20 Agosto 2025
"Tudo o que não promove o amor pelo outro deveria ser descartado, e essa é a renúncia difícil, mas com significado. Não sei se hoje, como sociedade, como Igreja, estamos caminhando por esse caminho", escreve María Noel Firpo, psicóloga, em artigo publicado por Religión Digital, 16-08-2025. A tradução é de Luisa Rabolini.
Quero começar esclarecendo que não sou teóloga, mas psicóloga e, acima de tudo, cristã, seguidora de uma pessoa: Jesus. Hoje, ao ler um artigo que alerta para uma triste realidade na igreja indiana — onde um padre comete suicídio a cada seis meses —, leio que são vítimas de um sistema que “espiritualiza o sofrimento em vez de enfrentá-lo”. Acredito que esse problema não seja exclusivo da Índia.
Durante séculos, a espiritualidade cristã manteve a forte convicção de que quanto mais sofremos, mais sacrifícios fazemos e quanto mais nos humilhamos, mais nos aproximamos de Deus. Essa ideia tem a desvantagem de se tornar um terreno fértil para vários tipos de abuso, e acredito que isso aconteceu. O perigo é que a cruz seja interpretada como uma “escola de resistência”, onde a dor é quase um mérito em si. Essa visão pode estar ligada a certos tipos de personalidade, como, por exemplo, uma personalidade narcisista que busca o sacrifício visível como forma de nutrir sua imagem e autoafirmação, ou uma personalidade masoquista que nas renúncias perpetua feridas não cicatrizadas e sentimentos interiores de culpa, etc.
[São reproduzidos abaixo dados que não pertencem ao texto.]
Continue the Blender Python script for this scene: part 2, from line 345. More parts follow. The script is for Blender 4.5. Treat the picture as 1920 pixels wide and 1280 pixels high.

Portanto, essa forma de ver e viver pode ser um refúgio, até mesmo patológico. Creio que é urgente oferecer a cruz, não como símbolo de dor ou renúncias vazias, mas como um programa para uma vida de relação; diria, como o modelo perfeito para as relações entre nós. Vivemos numa sociedade onde os laços são frágeis, líquidos. O empenho profundo é subestimado, e existe uma cultura que nos prioriza, com consequentes modalidades de conexão de forma que, se não nos "fecham", aplicamos a "lei do gelo" ou um "contato zero" ao primeiro conflito ou desconforto que experimentamos nas nossas relações com os outros. Falamos de "pessoas tóxicas" e optamos pelo descarte fácil. Mas a proposta da verdadeira cruz é outra: amar verdadeiramente. Isso significa superar a si mesmo, permanecer em silêncio quando quero responder com dureza; pedir perdão quando o orgulho grita para que eu não o faça; escutar ativamente sem planejar a minha resposta, para superar o outro; permanecer numa ligação incômoda por amor da pessoa, etc. Jesus abraçou a cruz não por amor à dor, mas por amor e fidelidade a nós e a Deus; e com isso ele nos ensinou um profundo empenho relacional: a cruz como sinal de quem ousa amar, permitindo que esse amor transforme suas relações interpessoais e comunitárias. É a expressão de um amor que perdura, apesar de tudo. O amor é um projeto de vida exigente; atravessa dificuldades, atua pela reconciliação e serve mesmo quando não recebe nada em troca.
Tudo o que não promove o amor pelo outro deveria ser descartado, e essa é a renúncia difícil, mas com significado. Não sei se hoje, como sociedade, como Igreja, estamos caminhando por esse caminho.
Santa Teresa de Jesus entendeu bem isso: "Não se trata de fazer muito, mas de amar muito". A medida não está em quantos sacrifícios faço, que podem ser confundidos com essa "espiritualização do sofrimento", mas em quanto supero a mim mesmo na relação com meu irmão, porque tenho em meu horizonte o desejo de amá-lo mais e melhor. E esse é um processo gradual que também ocorre em uma relação.
Portanto, formar e educar, especialmente nas comunidades cristãs, não significa buscar "heróis do sacrifício", mas homens e mulheres que possam se doar sem esmagar, acompanhar sem dominar, servir sem desaparecer.
Pois na Igreja não precisamos de mártires do "ego", nem de "profissionais do sofrimento", mas de discípulos que saibam superar a si mesmos e que, olhando para esse Mistério de amor, possam transformar sua maneira de amar e se relacionar, fazendo do encontro com o outro uma oportunidade de viver o amor que Jesus nos ensinou com sua vida, morte e ressurreição.